Given instruction: Transcribe everything in the data word for word. Pictures are left out.

=-=-=-=-=

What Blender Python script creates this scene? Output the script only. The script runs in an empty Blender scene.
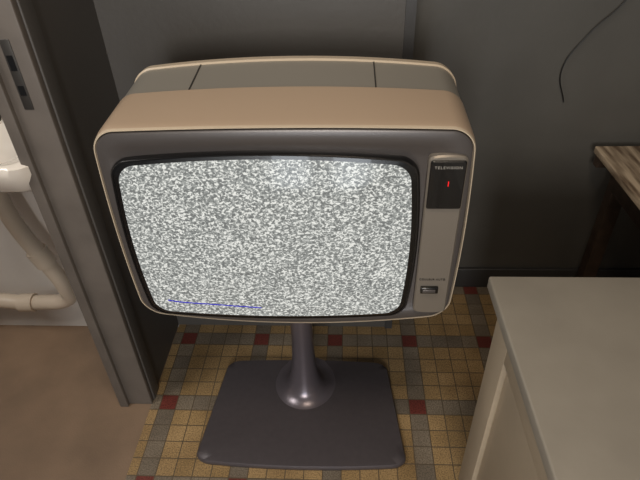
import bpy, bmesh, math, random
from mathutils import *
random.seed(4)
S=bpy.context.scene
S.view_settings.view_transform='Standard'
def lin(c):
    return tuple(((v/255)/12.92 if v/255<=.04045 else ((v/255+.055)/1.055)**2.4) for v in c)+(1,)
def mat(name,col,rough=.5,metal=0,noise=0,nscale=20,bump=0,bscale=200,coat=0,spec=.5,emis=None,es=1,trans=0):
    m=bpy.data.materials.new(name); m.use_nodes=True
    nt=m.node_tree; N=nt.nodes; L=nt.links; b=N['Principled BSDF']
    b.inputs['Base Color'].default_value=lin(col); b.inputs['Roughness'].default_value=rough
    b.inputs['Metallic'].default_value=metal; b.inputs['Coat Weight'].default_value=coat
    b.inputs['Specular IOR Level'].default_value=spec; b.inputs['Transmission Weight'].default_value=trans
    tc=N.new('ShaderNodeTexCoord')
    if noise:
        n=N.new('ShaderNodeTexNoise'); n.inputs['Scale'].default_value=nscale; n.inputs['Detail'].default_value=6
        L.new(tc.outputs['Object'],n.inputs['Vector'])
        r=N.new('ShaderNodeValToRGB'); r.color_ramp.elements[0].position=.3; r.color_ramp.elements[1].position=.7
        c=lin(col); r.color_ramp.elements[0].color=tuple(v*(1-noise) for v in c[:3])+(1,)
        r.color_ramp.elements[1].color=tuple(min(1,v*(1+noise)) for v in c[:3])+(1,)
        L.new(n.outputs['Fac'],r.inputs['Fac']); L.new(r.outputs['Color'],b.inputs['Base Color'])
    if bump:
        n=N.new('ShaderNodeTexNoise'); n.inputs['Scale'].default_value=bscale; n.inputs['Detail'].default_value=4
        L.new(tc.outputs['Object'],n.inputs['Vector'])
        bp=N.new('ShaderNodeBump'); bp.inputs['Strength'].default_value=bump; bp.inputs['Distance'].default_value=.003
        L.new(n.outputs['Fac'],bp.inputs['Height']); L.new(bp.outputs['Normal'],b.inputs['Normal'])
    if emis:
        b.inputs['Emission Color'].default_value=lin(emis); b.inputs['Emission Strength'].default_value=es
    return m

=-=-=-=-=

Complete response:
What Blender Python script creates this scene? Output the script only. The script runs in an empty Blender scene.
import bpy, bmesh, math, random
from mathutils import *
random.seed(4)
S=bpy.context.scene
S.view_settings.view_transform='Standard'
def lin(c):
    return tuple(((v/255)/12.92 if v/255<=.04045 else ((v/255+.055)/1.055)**2.4) for v in c)+(1,)
def mat(name,col,rough=.5,metal=0,noise=0,nscale=20,bump=0,bscale=200,coat=0,spec=.5,emis=None,es=1,trans=0):
    m=bpy.data.materials.new(name); m.use_nodes=True
    nt=m.node_tree; N=nt.nodes; L=nt.links; b=N['Principled BSDF']
    b.inputs['Base Color'].default_value=lin(col); b.inputs['Roughness'].default_value=rough
    b.inputs['Metallic'].default_value=metal; b.inputs['Coat Weight'].default_value=coat
    b.inputs['Specular IOR Level'].default_value=spec; b.inputs['Transmission Weight'].default_value=trans
    tc=N.new('ShaderNodeTexCoord')
    if noise:
        n=N.new('ShaderNodeTexNoise'); n.inputs['Scale'].default_value=nscale; n.inputs['Detail'].default_value=6
        L.new(tc.outputs['Object'],n.inputs['Vector'])
        r=N.new('ShaderNodeValToRGB'); r.color_ramp.elements[0].position=.3; r.color_ramp.elements[1].position=.7
        c=lin(col); r.color_ramp.elements[0].color=tuple(v*(1-noise) for v in c[:3])+(1,)
        r.color_ramp.elements[1].color=tuple(min(1,v*(1+noise)) for v in c[:3])+(1,)
        L.new(n.outputs['Fac'],r.inputs['Fac']); L.new(r.outputs['Color'],b.inputs['Base Color'])
    if bump:
        n=N.new('ShaderNodeTexNoise'); n.inputs['Scale'].default_value=bscale; n.inputs['Detail'].default_value=4
        L.new(tc.outputs['Object'],n.inputs['Vector'])
        bp=N.new('ShaderNodeBump'); bp.inputs['Strength'].default_value=bump; bp.inputs['Distance'].default_value=.003
        L.new(n.outputs['Fac'],bp.inputs['Height']); L.new(bp.outputs['Normal'],b.inputs['Normal'])
    if emis:
        b.inputs['Emission Color'].default_value=lin(emis); b.inputs['Emission Strength'].default_value=es
    return m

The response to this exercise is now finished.